KANSAS CITY, Mo. -- The sales manager of a now-defunct Florida company has been sentenced to 15 years in federal prison for falsifying test records for metal that was to be made into nuclear missile components.
Russell B. Cohen, 48, of Lighthouse Point, Fla., apologized to Chief U.S. District Judge Fernando Gaitan before hearing his sentence Friday in Kansas City.
"I am truly sorry," Cohen said. "I've never been involved with anything like this in my life."
Cohen admitted in November that he was part of a scheme to forge test documents on 48 metal bars sold to Honeywell Federal Manufacturing & Technologies in Kansas City.
Cohen's former employer, M&M International Aerospace Metals, had been required to perform quality testing.
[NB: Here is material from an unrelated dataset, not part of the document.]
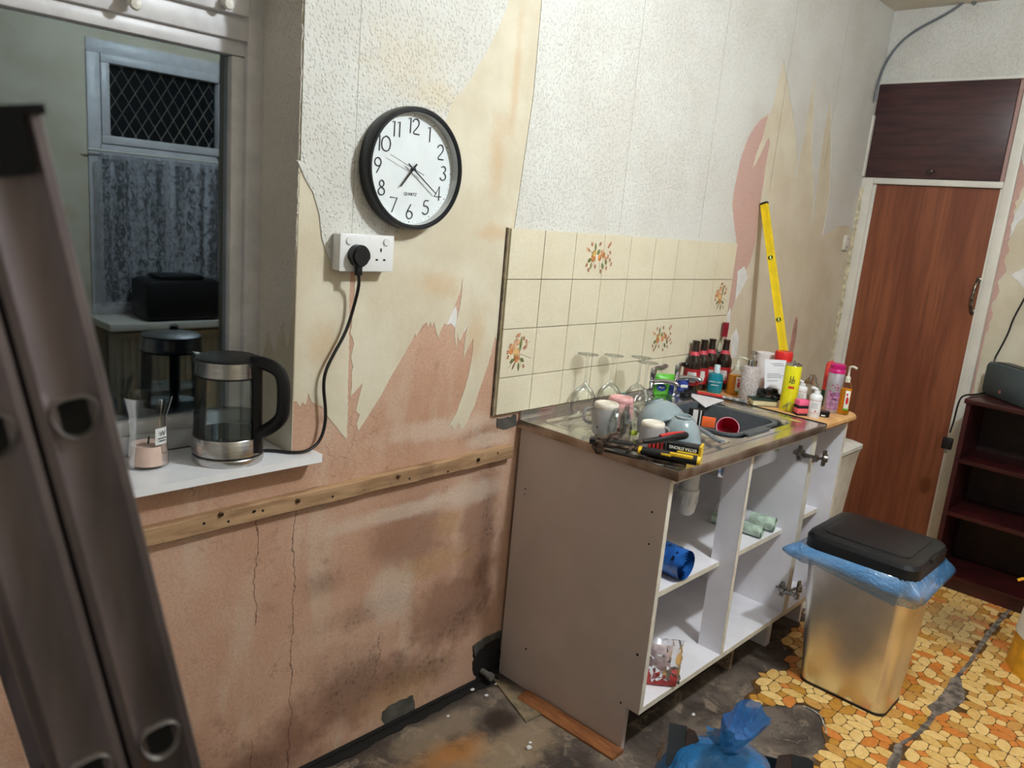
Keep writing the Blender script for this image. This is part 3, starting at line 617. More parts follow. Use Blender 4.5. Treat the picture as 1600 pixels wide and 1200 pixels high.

The co-owners of the company, Timothy and Tina Muldoon, pleaded guilty to fraud charges in Florida. They received sentences of 27 and 24 months, respectively.
M&M International Aerospace Metals won a contract in 2003 to supply the metal bars to Honeywell, which manages a plant in Kansas City for the U.S. Department of Energy. It makes non-nuclear components for nuclear weapons.
The components were to be used for a part that prevents inadvertent nuclear detonations in the Peacekeeper Nuclear Missile.
Honeywell employees became suspicious when they noticed that test documents for the 48 metal bars appeared to be identical.
Agents from the Department of Energy and the Department of Defense raided the company's headquarters in February 2004.
Prosecutors said the forged documentation cost the government $56,386, including labor by Honeywell, retesting, and the cost of unusable material.